***** WORKING DATA

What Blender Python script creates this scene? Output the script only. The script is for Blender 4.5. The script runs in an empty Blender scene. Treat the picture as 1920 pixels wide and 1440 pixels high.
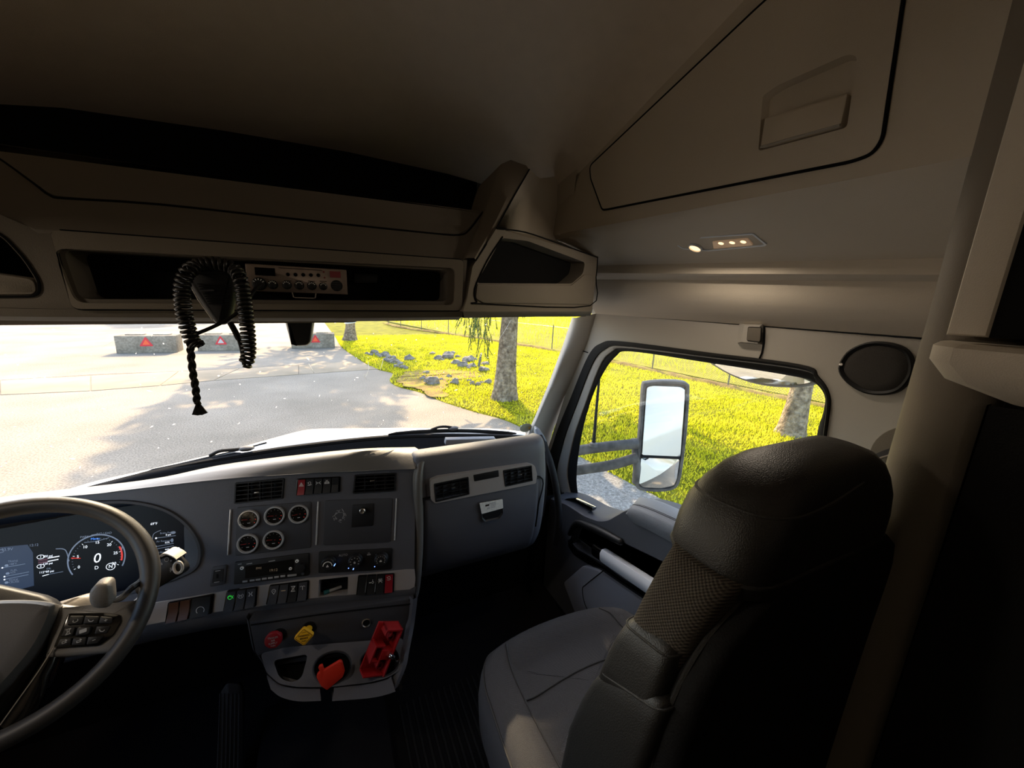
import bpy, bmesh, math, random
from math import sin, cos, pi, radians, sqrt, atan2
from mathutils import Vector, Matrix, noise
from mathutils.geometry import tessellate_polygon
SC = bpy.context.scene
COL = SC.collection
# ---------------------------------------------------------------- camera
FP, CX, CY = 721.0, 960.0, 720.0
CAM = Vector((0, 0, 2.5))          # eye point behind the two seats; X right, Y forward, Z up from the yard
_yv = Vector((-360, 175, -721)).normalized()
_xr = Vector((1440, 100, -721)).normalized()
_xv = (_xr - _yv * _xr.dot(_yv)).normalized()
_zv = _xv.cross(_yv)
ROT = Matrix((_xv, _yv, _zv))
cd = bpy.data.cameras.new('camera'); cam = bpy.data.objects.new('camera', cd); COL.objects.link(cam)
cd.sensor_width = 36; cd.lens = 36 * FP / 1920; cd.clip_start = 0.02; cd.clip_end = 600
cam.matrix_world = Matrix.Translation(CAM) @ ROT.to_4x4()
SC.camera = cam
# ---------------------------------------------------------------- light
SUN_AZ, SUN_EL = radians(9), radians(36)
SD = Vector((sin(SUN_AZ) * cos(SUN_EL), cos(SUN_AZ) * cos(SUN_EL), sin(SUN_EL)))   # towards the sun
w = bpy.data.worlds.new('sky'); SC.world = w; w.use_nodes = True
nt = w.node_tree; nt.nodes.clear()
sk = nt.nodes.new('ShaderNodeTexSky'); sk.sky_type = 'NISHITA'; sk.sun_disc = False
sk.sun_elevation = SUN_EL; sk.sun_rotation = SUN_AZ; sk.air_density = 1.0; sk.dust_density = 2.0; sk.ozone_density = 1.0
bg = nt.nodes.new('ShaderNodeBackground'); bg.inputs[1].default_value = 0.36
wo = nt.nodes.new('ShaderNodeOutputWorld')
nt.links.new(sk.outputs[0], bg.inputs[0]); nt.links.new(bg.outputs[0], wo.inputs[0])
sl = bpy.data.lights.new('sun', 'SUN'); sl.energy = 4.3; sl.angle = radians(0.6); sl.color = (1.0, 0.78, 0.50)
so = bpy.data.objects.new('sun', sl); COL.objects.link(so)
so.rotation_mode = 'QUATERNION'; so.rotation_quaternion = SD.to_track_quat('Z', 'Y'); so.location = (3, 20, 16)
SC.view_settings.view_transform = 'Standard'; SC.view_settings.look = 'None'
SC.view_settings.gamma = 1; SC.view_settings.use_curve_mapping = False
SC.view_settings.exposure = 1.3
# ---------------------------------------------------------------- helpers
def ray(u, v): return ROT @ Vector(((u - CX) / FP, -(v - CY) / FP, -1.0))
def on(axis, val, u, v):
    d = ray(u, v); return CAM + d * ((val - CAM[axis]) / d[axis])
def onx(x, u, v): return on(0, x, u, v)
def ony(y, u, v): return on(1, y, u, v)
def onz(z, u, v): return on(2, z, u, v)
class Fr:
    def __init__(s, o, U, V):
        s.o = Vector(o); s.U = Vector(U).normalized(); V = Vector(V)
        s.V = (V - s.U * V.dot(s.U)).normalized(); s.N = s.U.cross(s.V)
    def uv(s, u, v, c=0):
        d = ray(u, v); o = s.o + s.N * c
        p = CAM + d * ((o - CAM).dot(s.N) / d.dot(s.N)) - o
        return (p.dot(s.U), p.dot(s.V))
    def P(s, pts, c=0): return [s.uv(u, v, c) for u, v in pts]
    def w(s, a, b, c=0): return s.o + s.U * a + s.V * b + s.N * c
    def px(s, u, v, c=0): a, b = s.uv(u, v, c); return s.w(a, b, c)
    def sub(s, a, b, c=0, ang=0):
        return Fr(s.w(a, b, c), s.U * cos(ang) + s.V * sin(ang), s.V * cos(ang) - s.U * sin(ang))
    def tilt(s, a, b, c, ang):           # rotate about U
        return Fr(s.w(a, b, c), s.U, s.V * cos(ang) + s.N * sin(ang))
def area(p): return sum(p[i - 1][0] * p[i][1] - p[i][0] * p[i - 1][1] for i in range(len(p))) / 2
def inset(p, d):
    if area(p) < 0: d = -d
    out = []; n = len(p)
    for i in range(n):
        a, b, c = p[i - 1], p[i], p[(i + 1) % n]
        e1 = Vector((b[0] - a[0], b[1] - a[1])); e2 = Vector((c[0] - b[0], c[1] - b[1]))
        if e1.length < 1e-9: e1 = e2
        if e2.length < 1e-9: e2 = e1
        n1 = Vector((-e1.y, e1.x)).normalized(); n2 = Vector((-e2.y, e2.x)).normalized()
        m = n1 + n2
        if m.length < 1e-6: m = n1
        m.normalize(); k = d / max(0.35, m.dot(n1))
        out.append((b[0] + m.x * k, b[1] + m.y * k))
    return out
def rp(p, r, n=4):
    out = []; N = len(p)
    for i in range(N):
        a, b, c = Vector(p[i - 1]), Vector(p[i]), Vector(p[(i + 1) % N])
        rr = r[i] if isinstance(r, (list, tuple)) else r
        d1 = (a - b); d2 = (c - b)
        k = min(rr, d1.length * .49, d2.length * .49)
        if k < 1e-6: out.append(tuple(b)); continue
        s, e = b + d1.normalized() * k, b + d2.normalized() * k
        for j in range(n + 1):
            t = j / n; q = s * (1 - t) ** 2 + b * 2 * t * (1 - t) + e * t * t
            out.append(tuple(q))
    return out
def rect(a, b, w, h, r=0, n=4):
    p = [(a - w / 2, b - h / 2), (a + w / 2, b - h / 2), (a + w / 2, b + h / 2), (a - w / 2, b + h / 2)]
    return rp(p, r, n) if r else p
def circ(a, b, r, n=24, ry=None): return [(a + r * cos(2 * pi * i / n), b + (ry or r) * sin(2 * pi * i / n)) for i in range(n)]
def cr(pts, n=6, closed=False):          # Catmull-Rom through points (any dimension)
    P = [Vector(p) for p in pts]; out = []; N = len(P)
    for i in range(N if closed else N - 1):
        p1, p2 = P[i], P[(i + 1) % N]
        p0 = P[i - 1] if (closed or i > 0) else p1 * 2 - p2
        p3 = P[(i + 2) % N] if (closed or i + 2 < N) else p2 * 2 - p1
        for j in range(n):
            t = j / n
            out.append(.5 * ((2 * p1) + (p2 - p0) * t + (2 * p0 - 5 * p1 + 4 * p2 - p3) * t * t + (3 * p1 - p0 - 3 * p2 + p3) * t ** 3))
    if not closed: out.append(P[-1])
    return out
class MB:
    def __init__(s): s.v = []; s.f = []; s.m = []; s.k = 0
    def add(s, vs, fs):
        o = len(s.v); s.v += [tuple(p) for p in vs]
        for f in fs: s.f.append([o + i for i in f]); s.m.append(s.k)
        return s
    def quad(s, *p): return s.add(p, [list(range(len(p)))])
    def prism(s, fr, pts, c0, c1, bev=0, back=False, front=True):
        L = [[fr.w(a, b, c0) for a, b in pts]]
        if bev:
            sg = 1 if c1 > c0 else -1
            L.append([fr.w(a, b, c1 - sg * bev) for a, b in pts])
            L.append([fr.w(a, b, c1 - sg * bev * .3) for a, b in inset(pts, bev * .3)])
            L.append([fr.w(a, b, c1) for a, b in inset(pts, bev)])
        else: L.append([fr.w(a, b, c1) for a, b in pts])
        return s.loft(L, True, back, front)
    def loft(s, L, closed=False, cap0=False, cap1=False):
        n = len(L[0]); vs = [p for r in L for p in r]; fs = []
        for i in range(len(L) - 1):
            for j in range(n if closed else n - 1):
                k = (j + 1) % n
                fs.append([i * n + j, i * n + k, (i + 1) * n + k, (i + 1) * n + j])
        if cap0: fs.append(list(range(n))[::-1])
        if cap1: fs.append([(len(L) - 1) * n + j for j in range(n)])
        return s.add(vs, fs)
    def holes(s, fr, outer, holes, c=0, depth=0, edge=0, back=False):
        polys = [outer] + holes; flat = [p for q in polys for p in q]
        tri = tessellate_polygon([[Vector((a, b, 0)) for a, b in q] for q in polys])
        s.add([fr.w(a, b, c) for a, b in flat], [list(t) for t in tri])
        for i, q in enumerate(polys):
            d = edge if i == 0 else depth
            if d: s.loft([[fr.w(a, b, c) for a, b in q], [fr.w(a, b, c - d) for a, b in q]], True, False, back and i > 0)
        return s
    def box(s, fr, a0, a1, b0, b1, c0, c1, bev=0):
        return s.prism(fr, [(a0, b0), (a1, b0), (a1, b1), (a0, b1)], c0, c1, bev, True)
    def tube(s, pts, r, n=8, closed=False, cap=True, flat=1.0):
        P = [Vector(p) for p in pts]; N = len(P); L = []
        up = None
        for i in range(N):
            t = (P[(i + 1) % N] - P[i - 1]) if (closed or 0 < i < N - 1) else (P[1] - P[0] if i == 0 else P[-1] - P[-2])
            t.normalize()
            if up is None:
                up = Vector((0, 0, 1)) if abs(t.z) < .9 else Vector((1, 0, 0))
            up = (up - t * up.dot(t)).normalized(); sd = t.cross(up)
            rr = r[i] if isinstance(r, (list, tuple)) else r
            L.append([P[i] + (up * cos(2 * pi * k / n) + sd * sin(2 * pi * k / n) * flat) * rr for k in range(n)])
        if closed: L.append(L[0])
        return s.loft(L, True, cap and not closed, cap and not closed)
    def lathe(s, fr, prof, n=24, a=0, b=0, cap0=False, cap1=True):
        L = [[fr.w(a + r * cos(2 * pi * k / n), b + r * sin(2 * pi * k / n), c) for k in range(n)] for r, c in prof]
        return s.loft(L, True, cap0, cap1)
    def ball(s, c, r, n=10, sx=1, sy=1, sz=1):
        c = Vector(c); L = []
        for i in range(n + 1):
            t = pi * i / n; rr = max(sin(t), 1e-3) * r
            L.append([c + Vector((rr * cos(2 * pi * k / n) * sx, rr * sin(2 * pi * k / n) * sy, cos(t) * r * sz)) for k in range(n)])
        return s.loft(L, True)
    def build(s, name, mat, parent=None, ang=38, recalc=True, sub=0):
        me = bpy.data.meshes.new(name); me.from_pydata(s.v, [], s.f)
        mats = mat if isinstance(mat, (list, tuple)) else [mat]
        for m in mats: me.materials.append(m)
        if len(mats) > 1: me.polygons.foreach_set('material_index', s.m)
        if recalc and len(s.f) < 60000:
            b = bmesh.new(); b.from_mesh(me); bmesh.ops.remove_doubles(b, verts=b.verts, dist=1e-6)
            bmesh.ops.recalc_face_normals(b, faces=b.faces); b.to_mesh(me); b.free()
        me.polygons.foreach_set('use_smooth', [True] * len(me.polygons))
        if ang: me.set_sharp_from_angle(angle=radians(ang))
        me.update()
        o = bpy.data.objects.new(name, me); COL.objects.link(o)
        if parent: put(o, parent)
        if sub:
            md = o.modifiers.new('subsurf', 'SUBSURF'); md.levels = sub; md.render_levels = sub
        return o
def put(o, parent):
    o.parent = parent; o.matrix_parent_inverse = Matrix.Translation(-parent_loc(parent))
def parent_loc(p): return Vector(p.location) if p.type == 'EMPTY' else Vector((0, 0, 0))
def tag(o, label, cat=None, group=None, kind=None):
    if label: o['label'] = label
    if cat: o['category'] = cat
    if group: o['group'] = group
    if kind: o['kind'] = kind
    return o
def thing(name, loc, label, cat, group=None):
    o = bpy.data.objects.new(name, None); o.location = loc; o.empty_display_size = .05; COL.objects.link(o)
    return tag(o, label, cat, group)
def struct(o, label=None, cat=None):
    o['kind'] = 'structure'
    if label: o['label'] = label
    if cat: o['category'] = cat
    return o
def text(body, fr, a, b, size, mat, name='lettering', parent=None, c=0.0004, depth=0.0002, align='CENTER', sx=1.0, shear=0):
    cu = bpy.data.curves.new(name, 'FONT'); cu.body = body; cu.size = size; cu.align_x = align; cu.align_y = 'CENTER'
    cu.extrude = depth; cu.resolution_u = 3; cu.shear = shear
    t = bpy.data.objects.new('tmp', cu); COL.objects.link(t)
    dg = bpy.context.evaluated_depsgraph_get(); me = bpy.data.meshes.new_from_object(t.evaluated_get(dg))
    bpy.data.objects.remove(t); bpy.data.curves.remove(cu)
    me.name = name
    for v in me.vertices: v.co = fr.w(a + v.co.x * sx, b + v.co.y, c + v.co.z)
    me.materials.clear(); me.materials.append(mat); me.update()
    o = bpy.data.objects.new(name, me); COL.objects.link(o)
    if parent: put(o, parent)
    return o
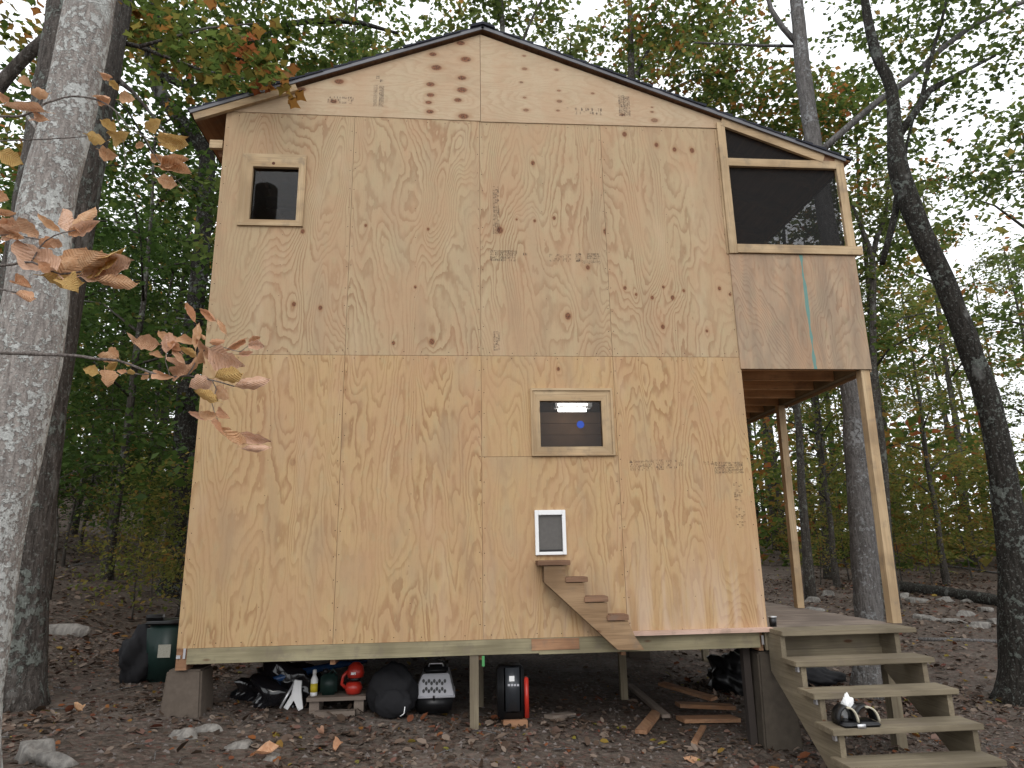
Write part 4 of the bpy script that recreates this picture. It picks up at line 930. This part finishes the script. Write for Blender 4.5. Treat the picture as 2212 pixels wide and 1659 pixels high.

**********

THE TASK:
Gather all lines from the records above in which "pixels" appears.

WRITTEN ANSWER:
What Blender Python script creates this scene? Output the script only. The script is for Blender 4.5. The script runs in an empty Blender scene. Treat the picture as 1920 pixels wide and 1440 pixels high.
Write part 4 of the bpy script that recreates this picture. It picks up at line 930. This part finishes the script. Write for Blender 4.5. Treat the picture as 2212 pixels wide and 1659 pixels high.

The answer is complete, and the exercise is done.